## begin
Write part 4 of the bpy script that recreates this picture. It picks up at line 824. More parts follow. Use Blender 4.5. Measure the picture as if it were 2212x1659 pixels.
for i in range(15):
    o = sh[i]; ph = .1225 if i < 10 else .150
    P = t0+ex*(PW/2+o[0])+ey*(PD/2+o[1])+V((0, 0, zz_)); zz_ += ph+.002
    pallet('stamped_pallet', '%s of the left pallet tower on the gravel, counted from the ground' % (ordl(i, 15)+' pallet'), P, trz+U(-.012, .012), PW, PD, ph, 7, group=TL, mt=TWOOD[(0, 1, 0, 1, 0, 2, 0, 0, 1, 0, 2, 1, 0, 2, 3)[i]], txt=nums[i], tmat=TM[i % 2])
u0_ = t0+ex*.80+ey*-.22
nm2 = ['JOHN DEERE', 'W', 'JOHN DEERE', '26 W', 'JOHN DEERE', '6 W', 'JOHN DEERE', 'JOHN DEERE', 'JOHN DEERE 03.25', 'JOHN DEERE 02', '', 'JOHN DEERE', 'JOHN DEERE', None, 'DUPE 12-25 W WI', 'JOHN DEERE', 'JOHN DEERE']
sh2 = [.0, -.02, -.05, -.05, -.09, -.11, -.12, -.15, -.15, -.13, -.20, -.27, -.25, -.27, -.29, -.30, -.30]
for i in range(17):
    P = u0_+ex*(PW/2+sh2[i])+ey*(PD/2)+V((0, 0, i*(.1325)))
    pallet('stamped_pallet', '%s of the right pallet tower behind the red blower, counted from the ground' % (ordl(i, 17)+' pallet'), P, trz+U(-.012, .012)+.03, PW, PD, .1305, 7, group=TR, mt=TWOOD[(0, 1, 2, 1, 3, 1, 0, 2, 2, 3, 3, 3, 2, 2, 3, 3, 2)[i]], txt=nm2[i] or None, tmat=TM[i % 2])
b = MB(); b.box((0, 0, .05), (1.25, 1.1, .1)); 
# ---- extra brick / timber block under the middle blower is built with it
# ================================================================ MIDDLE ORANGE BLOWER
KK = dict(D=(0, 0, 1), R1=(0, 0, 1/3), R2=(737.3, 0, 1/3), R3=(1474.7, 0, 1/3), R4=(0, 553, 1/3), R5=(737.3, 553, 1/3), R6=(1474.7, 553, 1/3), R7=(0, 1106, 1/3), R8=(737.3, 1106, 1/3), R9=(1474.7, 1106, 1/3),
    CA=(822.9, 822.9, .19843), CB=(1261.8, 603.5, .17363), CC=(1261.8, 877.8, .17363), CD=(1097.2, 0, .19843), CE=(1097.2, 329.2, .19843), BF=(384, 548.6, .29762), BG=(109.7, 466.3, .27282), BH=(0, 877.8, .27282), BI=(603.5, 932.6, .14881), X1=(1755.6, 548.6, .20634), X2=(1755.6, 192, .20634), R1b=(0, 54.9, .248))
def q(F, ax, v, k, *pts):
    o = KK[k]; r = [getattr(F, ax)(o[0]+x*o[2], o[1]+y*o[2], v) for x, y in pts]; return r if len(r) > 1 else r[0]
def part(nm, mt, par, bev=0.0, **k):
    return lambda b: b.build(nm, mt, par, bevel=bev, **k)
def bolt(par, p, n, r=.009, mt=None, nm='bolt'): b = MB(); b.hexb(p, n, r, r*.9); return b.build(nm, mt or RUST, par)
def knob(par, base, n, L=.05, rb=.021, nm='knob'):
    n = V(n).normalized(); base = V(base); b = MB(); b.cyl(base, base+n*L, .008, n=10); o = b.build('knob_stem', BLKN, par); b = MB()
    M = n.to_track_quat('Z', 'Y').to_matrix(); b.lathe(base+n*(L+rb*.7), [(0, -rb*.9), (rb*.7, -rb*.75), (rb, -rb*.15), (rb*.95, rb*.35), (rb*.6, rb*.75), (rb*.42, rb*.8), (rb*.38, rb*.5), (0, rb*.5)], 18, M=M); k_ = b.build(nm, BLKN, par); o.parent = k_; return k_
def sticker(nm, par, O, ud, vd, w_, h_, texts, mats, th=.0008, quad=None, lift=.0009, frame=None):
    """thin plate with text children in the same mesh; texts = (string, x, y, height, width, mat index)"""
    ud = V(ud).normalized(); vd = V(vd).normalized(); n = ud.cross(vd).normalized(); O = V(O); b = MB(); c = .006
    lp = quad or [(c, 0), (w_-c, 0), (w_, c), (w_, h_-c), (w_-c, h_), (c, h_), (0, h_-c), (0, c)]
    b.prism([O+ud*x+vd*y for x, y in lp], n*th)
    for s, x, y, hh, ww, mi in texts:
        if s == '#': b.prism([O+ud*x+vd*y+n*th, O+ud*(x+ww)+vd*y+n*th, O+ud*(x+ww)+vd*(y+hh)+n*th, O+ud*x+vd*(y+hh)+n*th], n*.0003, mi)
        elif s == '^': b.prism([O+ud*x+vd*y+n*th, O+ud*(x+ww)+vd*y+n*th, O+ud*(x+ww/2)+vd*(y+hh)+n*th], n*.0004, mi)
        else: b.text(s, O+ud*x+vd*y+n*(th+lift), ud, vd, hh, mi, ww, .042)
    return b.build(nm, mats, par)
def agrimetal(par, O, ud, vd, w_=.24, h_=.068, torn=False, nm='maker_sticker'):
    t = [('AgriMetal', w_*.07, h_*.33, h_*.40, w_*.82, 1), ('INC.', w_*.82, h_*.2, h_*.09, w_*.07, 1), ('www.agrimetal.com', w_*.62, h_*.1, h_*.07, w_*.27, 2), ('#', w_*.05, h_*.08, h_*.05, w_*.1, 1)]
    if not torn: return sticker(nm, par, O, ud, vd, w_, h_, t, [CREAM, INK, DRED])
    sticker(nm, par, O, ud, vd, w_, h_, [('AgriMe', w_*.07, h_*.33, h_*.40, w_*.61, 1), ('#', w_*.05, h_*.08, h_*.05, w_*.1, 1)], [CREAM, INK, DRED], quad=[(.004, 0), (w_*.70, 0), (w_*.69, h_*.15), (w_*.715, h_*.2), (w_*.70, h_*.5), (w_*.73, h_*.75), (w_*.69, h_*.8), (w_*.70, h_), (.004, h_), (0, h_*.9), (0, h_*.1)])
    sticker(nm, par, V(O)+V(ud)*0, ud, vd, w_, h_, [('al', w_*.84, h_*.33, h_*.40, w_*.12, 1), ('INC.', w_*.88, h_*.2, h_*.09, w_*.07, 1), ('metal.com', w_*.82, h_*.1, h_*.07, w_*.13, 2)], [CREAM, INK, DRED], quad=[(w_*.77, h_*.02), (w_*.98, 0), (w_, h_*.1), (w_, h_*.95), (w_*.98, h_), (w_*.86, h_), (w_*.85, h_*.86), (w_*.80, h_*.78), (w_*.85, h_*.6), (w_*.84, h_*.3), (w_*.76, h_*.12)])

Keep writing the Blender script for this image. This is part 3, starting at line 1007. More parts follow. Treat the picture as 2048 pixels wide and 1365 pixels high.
## end
■ **EXERCISE DESCRIPTION**
Type out the material again exactly as presented.

■ **FULL SOLUTION**
Write part 4 of the bpy script that recreates this picture. It picks up at line 824. More parts follow. Use Blender 4.5. Measure the picture as if it were 2212x1659 pixels.
for i in range(15):
    o = sh[i]; ph = .1225 if i < 10 else .150
    P = t0+ex*(PW/2+o[0])+ey*(PD/2+o[1])+V((0, 0, zz_)); zz_ += ph+.002
    pallet('stamped_pallet', '%s of the left pallet tower on the gravel, counted from the ground' % (ordl(i, 15)+' pallet'), P, trz+U(-.012, .012), PW, PD, ph, 7, group=TL, mt=TWOOD[(0, 1, 0, 1, 0, 2, 0, 0, 1, 0, 2, 1, 0, 2, 3)[i]], txt=nums[i], tmat=TM[i % 2])
u0_ = t0+ex*.80+ey*-.22
nm2 = ['JOHN DEERE', 'W', 'JOHN DEERE', '26 W', 'JOHN DEERE', '6 W', 'JOHN DEERE', 'JOHN DEERE', 'JOHN DEERE 03.25', 'JOHN DEERE 02', '', 'JOHN DEERE', 'JOHN DEERE', None, 'DUPE 12-25 W WI', 'JOHN DEERE', 'JOHN DEERE']
sh2 = [.0, -.02, -.05, -.05, -.09, -.11, -.12, -.15, -.15, -.13, -.20, -.27, -.25, -.27, -.29, -.30, -.30]
for i in range(17):
    P = u0_+ex*(PW/2+sh2[i])+ey*(PD/2)+V((0, 0, i*(.1325)))
    pallet('stamped_pallet', '%s of the right pallet tower behind the red blower, counted from the ground' % (ordl(i, 17)+' pallet'), P, trz+U(-.012, .012)+.03, PW, PD, .1305, 7, group=TR, mt=TWOOD[(0, 1, 2, 1, 3, 1, 0, 2, 2, 3, 3, 3, 2, 2, 3, 3, 2)[i]], txt=nm2[i] or None, tmat=TM[i % 2])
b = MB(); b.box((0, 0, .05), (1.25, 1.1, .1)); 
# ---- extra brick / timber block under the middle blower is built with it
# ================================================================ MIDDLE ORANGE BLOWER
KK = dict(D=(0, 0, 1), R1=(0, 0, 1/3), R2=(737.3, 0, 1/3), R3=(1474.7, 0, 1/3), R4=(0, 553, 1/3), R5=(737.3, 553, 1/3), R6=(1474.7, 553, 1/3), R7=(0, 1106, 1/3), R8=(737.3, 1106, 1/3), R9=(1474.7, 1106, 1/3),
    CA=(822.9, 822.9, .19843), CB=(1261.8, 603.5, .17363), CC=(1261.8, 877.8, .17363), CD=(1097.2, 0, .19843), CE=(1097.2, 329.2, .19843), BF=(384, 548.6, .29762), BG=(109.7, 466.3, .27282), BH=(0, 877.8, .27282), BI=(603.5, 932.6, .14881), X1=(1755.6, 548.6, .20634), X2=(1755.6, 192, .20634), R1b=(0, 54.9, .248))
def q(F, ax, v, k, *pts):
    o = KK[k]; r = [getattr(F, ax)(o[0]+x*o[2], o[1]+y*o[2], v) for x, y in pts]; return r if len(r) > 1 else r[0]
def part(nm, mt, par, bev=0.0, **k):
    return lambda b: b.build(nm, mt, par, bevel=bev, **k)
def bolt(par, p, n, r=.009, mt=None, nm='bolt'): b = MB(); b.hexb(p, n, r, r*.9); return b.build(nm, mt or RUST, par)
def knob(par, base, n, L=.05, rb=.021, nm='knob'):
    n = V(n).normalized(); base = V(base); b = MB(); b.cyl(base, base+n*L, .008, n=10); o = b.build('knob_stem', BLKN, par); b = MB()
    M = n.to_track_quat('Z', 'Y').to_matrix(); b.lathe(base+n*(L+rb*.7), [(0, -rb*.9), (rb*.7, -rb*.75), (rb, -rb*.15), (rb*.95, rb*.35), (rb*.6, rb*.75), (rb*.42, rb*.8), (rb*.38, rb*.5), (0, rb*.5)], 18, M=M); k_ = b.build(nm, BLKN, par); o.parent = k_; return k_
def sticker(nm, par, O, ud, vd, w_, h_, texts, mats, th=.0008, quad=None, lift=.0009, frame=None):
    """thin plate with text children in the same mesh; texts = (string, x, y, height, width, mat index)"""
    ud = V(ud).normalized(); vd = V(vd).normalized(); n = ud.cross(vd).normalized(); O = V(O); b = MB(); c = .006
    lp = quad or [(c, 0), (w_-c, 0), (w_, c), (w_, h_-c), (w_-c, h_), (c, h_), (0, h_-c), (0, c)]
    b.prism([O+ud*x+vd*y for x, y in lp], n*th)
    for s, x, y, hh, ww, mi in texts:
        if s == '#': b.prism([O+ud*x+vd*y+n*th, O+ud*(x+ww)+vd*y+n*th, O+ud*(x+ww)+vd*(y+hh)+n*th, O+ud*x+vd*(y+hh)+n*th], n*.0003, mi)
        elif s == '^': b.prism([O+ud*x+vd*y+n*th, O+ud*(x+ww)+vd*y+n*th, O+ud*(x+ww/2)+vd*(y+hh)+n*th], n*.0004, mi)
        else: b.text(s, O+ud*x+vd*y+n*(th+lift), ud, vd, hh, mi, ww, .042)
    return b.build(nm, mats, par)
def agrimetal(par, O, ud, vd, w_=.24, h_=.068, torn=False, nm='maker_sticker'):
    t = [('AgriMetal', w_*.07, h_*.33, h_*.40, w_*.82, 1), ('INC.', w_*.82, h_*.2, h_*.09, w_*.07, 1), ('www.agrimetal.com', w_*.62, h_*.1, h_*.07, w_*.27, 2), ('#', w_*.05, h_*.08, h_*.05, w_*.1, 1)]
    if not torn: return sticker(nm, par, O, ud, vd, w_, h_, t, [CREAM, INK, DRED])
    sticker(nm, par, O, ud, vd, w_, h_, [('AgriMe', w_*.07, h_*.33, h_*.40, w_*.61, 1), ('#', w_*.05, h_*.08, h_*.05, w_*.1, 1)], [CREAM, INK, DRED], quad=[(.004, 0), (w_*.70, 0), (w_*.69, h_*.15), (w_*.715, h_*.2), (w_*.70, h_*.5), (w_*.73, h_*.75), (w_*.69, h_*.8), (w_*.70, h_), (.004, h_), (0, h_*.9), (0, h_*.1)])
    sticker(nm, par, V(O)+V(ud)*0, ud, vd, w_, h_, [('al', w_*.84, h_*.33, h_*.40, w_*.12, 1), ('INC.', w_*.88, h_*.2, h_*.09, w_*.07, 1), ('metal.com', w_*.82, h_*.1, h_*.07, w_*.13, 2)], [CREAM, INK, DRED], quad=[(w_*.77, h_*.02), (w_*.98, 0), (w_, h_*.1), (w_, h_*.95), (w_*.98, h_), (w_*.86, h_), (w_*.85, h_*.86), (w_*.80, h_*.78), (w_*.85, h_*.6), (w_*.84, h_*.3), (w_*.76, h_*.12)])

Keep writing the Blender script for this image. This is part 3, starting at line 1007. More parts follow. Treat the picture as 2048 pixels wide and 1365 pixels high.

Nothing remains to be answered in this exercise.